Repeat verbatim, and only, the lines of the data below, beginning at the line that contains "Build this scene" and stopping after the line that contains "SC.camera = cam".

(Dataset excerpt)

§ §

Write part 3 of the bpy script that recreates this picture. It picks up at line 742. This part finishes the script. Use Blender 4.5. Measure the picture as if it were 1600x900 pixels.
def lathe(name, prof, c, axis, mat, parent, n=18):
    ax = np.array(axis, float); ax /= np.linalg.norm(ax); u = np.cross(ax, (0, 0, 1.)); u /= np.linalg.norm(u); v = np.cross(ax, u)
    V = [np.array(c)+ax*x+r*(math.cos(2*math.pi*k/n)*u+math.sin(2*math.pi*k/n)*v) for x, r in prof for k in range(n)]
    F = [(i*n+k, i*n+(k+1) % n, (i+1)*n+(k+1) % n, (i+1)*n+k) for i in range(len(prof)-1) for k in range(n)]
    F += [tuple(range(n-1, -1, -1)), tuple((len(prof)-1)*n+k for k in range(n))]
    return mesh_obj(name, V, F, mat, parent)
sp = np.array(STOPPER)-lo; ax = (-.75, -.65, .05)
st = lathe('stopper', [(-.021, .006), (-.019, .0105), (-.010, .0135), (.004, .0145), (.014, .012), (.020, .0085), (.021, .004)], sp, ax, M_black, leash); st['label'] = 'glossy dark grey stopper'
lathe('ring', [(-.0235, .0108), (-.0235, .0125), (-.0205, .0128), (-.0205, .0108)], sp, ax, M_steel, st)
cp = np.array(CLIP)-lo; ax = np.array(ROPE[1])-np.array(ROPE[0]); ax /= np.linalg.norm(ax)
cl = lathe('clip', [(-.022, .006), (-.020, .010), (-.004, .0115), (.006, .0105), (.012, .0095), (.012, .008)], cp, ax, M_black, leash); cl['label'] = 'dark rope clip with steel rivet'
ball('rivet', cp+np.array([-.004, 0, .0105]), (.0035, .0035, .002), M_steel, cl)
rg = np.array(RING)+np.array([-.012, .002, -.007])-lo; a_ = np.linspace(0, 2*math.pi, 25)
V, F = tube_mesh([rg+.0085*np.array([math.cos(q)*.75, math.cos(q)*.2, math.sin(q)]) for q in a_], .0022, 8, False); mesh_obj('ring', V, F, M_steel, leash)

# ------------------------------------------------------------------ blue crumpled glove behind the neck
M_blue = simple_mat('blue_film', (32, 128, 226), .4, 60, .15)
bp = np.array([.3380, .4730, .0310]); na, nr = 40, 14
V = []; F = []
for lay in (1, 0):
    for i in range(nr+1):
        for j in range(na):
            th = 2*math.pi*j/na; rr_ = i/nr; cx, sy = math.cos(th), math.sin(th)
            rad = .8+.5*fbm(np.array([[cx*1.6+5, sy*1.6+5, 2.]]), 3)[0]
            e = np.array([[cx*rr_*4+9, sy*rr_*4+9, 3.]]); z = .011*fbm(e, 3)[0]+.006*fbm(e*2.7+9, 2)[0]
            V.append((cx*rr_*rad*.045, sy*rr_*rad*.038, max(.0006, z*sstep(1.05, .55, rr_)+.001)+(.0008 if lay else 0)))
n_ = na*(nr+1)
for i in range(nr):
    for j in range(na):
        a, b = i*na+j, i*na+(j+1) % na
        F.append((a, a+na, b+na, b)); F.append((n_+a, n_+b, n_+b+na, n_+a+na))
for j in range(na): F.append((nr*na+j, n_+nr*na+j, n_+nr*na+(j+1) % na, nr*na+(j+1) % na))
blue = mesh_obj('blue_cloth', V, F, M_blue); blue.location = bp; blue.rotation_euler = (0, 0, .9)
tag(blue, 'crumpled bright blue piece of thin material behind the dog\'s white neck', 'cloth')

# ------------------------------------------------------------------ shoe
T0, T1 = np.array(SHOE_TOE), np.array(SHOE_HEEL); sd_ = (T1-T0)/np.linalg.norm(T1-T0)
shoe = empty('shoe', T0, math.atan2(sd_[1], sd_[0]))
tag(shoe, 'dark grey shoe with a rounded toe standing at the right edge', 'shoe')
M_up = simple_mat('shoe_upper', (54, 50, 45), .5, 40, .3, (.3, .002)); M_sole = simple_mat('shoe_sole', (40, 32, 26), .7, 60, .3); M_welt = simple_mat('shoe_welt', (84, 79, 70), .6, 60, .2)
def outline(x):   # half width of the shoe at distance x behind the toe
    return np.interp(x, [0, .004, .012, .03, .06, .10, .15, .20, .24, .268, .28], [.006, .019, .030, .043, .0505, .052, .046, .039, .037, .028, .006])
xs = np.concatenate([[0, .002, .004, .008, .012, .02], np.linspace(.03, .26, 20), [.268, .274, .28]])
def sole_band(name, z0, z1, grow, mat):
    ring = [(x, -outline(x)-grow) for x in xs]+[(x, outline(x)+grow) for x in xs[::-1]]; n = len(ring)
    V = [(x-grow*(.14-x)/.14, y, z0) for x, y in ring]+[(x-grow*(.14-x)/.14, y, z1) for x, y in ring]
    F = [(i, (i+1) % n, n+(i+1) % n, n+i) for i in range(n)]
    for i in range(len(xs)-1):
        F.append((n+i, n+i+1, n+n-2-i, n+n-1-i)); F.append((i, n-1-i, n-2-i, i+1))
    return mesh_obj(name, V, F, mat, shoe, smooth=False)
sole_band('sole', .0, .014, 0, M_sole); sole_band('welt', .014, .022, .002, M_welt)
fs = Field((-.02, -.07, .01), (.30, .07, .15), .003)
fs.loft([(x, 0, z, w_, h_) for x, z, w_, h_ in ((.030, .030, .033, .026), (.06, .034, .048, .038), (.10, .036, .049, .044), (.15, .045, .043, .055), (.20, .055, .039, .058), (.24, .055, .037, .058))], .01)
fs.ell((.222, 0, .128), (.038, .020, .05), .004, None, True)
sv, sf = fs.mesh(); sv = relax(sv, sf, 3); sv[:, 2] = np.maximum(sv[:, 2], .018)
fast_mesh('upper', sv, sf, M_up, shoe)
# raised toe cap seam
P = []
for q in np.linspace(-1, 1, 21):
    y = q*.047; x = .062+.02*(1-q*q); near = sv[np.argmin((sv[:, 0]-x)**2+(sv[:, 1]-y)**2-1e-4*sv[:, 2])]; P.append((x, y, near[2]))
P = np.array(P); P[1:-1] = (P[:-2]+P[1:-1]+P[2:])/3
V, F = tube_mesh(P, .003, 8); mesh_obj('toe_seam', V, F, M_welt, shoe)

§ §

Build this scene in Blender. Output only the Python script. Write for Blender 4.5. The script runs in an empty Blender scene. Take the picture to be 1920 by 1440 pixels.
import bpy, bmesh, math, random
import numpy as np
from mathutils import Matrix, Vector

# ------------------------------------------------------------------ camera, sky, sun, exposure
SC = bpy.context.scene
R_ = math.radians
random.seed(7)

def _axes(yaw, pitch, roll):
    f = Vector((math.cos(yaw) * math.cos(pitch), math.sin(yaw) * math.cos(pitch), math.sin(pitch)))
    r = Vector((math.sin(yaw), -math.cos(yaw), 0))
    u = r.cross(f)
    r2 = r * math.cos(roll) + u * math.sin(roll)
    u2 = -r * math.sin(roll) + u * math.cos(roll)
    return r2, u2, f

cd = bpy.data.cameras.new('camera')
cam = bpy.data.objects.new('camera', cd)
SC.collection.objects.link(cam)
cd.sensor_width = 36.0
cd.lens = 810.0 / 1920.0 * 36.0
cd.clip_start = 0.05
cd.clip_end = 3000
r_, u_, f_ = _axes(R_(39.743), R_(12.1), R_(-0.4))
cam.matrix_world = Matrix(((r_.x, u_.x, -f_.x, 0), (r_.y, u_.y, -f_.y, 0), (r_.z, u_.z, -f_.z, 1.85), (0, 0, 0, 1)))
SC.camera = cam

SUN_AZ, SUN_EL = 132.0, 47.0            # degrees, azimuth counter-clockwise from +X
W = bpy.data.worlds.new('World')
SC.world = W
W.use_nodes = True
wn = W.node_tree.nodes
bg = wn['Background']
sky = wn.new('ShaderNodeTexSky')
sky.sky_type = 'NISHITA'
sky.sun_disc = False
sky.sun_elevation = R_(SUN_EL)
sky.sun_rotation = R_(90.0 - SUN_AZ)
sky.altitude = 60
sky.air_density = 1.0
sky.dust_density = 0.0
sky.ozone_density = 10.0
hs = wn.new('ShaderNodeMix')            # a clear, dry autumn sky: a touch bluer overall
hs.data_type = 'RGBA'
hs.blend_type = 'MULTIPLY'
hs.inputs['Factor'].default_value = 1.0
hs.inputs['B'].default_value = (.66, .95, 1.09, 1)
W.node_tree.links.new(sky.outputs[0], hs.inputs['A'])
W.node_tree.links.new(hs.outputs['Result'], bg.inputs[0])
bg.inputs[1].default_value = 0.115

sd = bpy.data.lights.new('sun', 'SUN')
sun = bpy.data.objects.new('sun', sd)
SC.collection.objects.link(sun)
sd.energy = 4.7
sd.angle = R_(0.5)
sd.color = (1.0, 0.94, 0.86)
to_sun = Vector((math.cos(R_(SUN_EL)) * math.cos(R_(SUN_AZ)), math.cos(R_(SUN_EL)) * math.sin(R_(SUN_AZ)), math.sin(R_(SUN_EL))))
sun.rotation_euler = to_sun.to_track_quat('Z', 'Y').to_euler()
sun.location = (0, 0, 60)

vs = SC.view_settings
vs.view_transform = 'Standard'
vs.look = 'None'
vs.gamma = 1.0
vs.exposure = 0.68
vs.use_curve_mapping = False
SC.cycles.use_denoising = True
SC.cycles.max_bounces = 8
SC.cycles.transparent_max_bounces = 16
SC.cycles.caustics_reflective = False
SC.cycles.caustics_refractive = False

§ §

— Exercise solution —
Build this scene in Blender. Output only the Python script. Write for Blender 4.5. The script runs in an empty Blender scene. Take the picture to be 1920 by 1440 pixels.
import bpy, bmesh, math, random
import numpy as np
from mathutils import Matrix, Vector

# ------------------------------------------------------------------ camera, sky, sun, exposure
SC = bpy.context.scene
R_ = math.radians
random.seed(7)

def _axes(yaw, pitch, roll):
    f = Vector((math.cos(yaw) * math.cos(pitch), math.sin(yaw) * math.cos(pitch), math.sin(pitch)))
    r = Vector((math.sin(yaw), -math.cos(yaw), 0))
    u = r.cross(f)
    r2 = r * math.cos(roll) + u * math.sin(roll)
    u2 = -r * math.sin(roll) + u * math.cos(roll)
    return r2, u2, f

cd = bpy.data.cameras.new('camera')
cam = bpy.data.objects.new('camera', cd)
SC.collection.objects.link(cam)
cd.sensor_width = 36.0
cd.lens = 810.0 / 1920.0 * 36.0
cd.clip_start = 0.05
cd.clip_end = 3000
r_, u_, f_ = _axes(R_(39.743), R_(12.1), R_(-0.4))
cam.matrix_world = Matrix(((r_.x, u_.x, -f_.x, 0), (r_.y, u_.y, -f_.y, 0), (r_.z, u_.z, -f_.z, 1.85), (0, 0, 0, 1)))
SC.camera = cam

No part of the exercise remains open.